(Scripts that build scenes)
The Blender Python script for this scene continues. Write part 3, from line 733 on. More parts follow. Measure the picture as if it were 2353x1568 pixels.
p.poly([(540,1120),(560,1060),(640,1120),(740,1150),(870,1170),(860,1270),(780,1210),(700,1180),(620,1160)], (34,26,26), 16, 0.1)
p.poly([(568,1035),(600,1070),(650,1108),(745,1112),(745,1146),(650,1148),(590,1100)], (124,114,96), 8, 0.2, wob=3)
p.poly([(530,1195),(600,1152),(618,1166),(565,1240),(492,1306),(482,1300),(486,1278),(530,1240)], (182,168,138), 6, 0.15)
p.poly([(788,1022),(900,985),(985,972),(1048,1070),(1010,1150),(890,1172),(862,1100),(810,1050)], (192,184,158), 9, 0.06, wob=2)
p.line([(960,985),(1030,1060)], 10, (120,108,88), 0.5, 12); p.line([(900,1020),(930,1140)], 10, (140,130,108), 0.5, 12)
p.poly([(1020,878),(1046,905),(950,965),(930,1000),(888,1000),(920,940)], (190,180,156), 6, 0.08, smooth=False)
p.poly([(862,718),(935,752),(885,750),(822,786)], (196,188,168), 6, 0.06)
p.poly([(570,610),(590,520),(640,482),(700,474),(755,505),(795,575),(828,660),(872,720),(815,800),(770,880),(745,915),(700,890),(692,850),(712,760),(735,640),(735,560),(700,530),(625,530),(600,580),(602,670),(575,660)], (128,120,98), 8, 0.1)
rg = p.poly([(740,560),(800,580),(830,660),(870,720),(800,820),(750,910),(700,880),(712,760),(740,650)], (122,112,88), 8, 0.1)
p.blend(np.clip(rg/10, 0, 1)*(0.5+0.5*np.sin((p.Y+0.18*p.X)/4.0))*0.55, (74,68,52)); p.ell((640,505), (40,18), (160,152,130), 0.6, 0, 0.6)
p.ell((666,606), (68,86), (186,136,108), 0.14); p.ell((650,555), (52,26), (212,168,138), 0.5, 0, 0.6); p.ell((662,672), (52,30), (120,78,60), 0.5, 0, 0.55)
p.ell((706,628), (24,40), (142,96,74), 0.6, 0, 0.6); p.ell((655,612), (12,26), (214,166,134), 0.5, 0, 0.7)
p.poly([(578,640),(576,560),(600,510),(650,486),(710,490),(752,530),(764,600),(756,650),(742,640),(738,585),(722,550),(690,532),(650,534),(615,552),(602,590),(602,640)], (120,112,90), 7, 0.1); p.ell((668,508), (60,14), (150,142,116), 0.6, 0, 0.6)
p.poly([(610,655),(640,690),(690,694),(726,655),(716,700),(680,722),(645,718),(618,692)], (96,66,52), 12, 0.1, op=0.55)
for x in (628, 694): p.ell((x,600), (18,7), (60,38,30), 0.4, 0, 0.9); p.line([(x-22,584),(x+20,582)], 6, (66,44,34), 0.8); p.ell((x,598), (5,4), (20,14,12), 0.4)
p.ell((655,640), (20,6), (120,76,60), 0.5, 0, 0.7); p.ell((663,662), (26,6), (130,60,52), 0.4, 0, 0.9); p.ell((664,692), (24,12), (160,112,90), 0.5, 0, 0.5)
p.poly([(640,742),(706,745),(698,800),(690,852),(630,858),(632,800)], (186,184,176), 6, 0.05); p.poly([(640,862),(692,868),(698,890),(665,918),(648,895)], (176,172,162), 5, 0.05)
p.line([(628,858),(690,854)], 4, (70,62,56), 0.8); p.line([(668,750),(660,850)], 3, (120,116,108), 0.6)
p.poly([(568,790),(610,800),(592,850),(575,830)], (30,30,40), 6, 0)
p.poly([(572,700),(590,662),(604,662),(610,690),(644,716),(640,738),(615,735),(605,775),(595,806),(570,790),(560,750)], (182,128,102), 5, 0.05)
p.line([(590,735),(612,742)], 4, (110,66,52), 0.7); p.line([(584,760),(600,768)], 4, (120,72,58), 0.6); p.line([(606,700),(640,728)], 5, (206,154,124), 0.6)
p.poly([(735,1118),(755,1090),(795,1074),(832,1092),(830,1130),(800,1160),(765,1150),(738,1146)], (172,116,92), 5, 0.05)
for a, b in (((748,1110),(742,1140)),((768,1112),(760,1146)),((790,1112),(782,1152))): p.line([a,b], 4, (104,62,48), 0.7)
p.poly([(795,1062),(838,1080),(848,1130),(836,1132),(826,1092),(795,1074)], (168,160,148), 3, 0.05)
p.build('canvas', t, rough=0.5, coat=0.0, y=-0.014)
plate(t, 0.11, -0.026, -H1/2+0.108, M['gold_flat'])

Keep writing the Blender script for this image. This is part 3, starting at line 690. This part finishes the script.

▶ **WRITTEN EXERCISE**
Reproduce all of the material above word for word.

▶ **ANSWER TO THIS PROBLEM**
The Blender Python script for this scene continues. Write part 3, from line 733 on. More parts follow. Measure the picture as if it were 2353x1568 pixels.
p.poly([(540,1120),(560,1060),(640,1120),(740,1150),(870,1170),(860,1270),(780,1210),(700,1180),(620,1160)], (34,26,26), 16, 0.1)
p.poly([(568,1035),(600,1070),(650,1108),(745,1112),(745,1146),(650,1148),(590,1100)], (124,114,96), 8, 0.2, wob=3)
p.poly([(530,1195),(600,1152),(618,1166),(565,1240),(492,1306),(482,1300),(486,1278),(530,1240)], (182,168,138), 6, 0.15)
p.poly([(788,1022),(900,985),(985,972),(1048,1070),(1010,1150),(890,1172),(862,1100),(810,1050)], (192,184,158), 9, 0.06, wob=2)
p.line([(960,985),(1030,1060)], 10, (120,108,88), 0.5, 12); p.line([(900,1020),(930,1140)], 10, (140,130,108), 0.5, 12)
p.poly([(1020,878),(1046,905),(950,965),(930,1000),(888,1000),(920,940)], (190,180,156), 6, 0.08, smooth=False)
p.poly([(862,718),(935,752),(885,750),(822,786)], (196,188,168), 6, 0.06)
p.poly([(570,610),(590,520),(640,482),(700,474),(755,505),(795,575),(828,660),(872,720),(815,800),(770,880),(745,915),(700,890),(692,850),(712,760),(735,640),(735,560),(700,530),(625,530),(600,580),(602,670),(575,660)], (128,120,98), 8, 0.1)
rg = p.poly([(740,560),(800,580),(830,660),(870,720),(800,820),(750,910),(700,880),(712,760),(740,650)], (122,112,88), 8, 0.1)
p.blend(np.clip(rg/10, 0, 1)*(0.5+0.5*np.sin((p.Y+0.18*p.X)/4.0))*0.55, (74,68,52)); p.ell((640,505), (40,18), (160,152,130), 0.6, 0, 0.6)
p.ell((666,606), (68,86), (186,136,108), 0.14); p.ell((650,555), (52,26), (212,168,138), 0.5, 0, 0.6); p.ell((662,672), (52,30), (120,78,60), 0.5, 0, 0.55)
p.ell((706,628), (24,40), (142,96,74), 0.6, 0, 0.6); p.ell((655,612), (12,26), (214,166,134), 0.5, 0, 0.7)
p.poly([(578,640),(576,560),(600,510),(650,486),(710,490),(752,530),(764,600),(756,650),(742,640),(738,585),(722,550),(690,532),(650,534),(615,552),(602,590),(602,640)], (120,112,90), 7, 0.1); p.ell((668,508), (60,14), (150,142,116), 0.6, 0, 0.6)
p.poly([(610,655),(640,690),(690,694),(726,655),(716,700),(680,722),(645,718),(618,692)], (96,66,52), 12, 0.1, op=0.55)
for x in (628, 694): p.ell((x,600), (18,7), (60,38,30), 0.4, 0, 0.9); p.line([(x-22,584),(x+20,582)], 6, (66,44,34), 0.8); p.ell((x,598), (5,4), (20,14,12), 0.4)
p.ell((655,640), (20,6), (120,76,60), 0.5, 0, 0.7); p.ell((663,662), (26,6), (130,60,52), 0.4, 0, 0.9); p.ell((664,692), (24,12), (160,112,90), 0.5, 0, 0.5)
p.poly([(640,742),(706,745),(698,800),(690,852),(630,858),(632,800)], (186,184,176), 6, 0.05); p.poly([(640,862),(692,868),(698,890),(665,918),(648,895)], (176,172,162), 5, 0.05)
p.line([(628,858),(690,854)], 4, (70,62,56), 0.8); p.line([(668,750),(660,850)], 3, (120,116,108), 0.6)
p.poly([(568,790),(610,800),(592,850),(575,830)], (30,30,40), 6, 0)
p.poly([(572,700),(590,662),(604,662),(610,690),(644,716),(640,738),(615,735),(605,775),(595,806),(570,790),(560,750)], (182,128,102), 5, 0.05)
p.line([(590,735),(612,742)], 4, (110,66,52), 0.7); p.line([(584,760),(600,768)], 4, (120,72,58), 0.6); p.line([(606,700),(640,728)], 5, (206,154,124), 0.6)
p.poly([(735,1118),(755,1090),(795,1074),(832,1092),(830,1130),(800,1160),(765,1150),(738,1146)], (172,116,92), 5, 0.05)
for a, b in (((748,1110),(742,1140)),((768,1112),(760,1146)),((790,1112),(782,1152))): p.line([a,b], 4, (104,62,48), 0.7)
p.poly([(795,1062),(838,1080),(848,1130),(836,1132),(826,1092),(795,1074)], (168,160,148), 3, 0.05)
p.build('canvas', t, rough=0.5, coat=0.0, y=-0.014)
plate(t, 0.11, -0.026, -H1/2+0.108, M['gold_flat'])

Keep writing the Blender script for this image. This is part 3, starting at line 690. This part finishes the script.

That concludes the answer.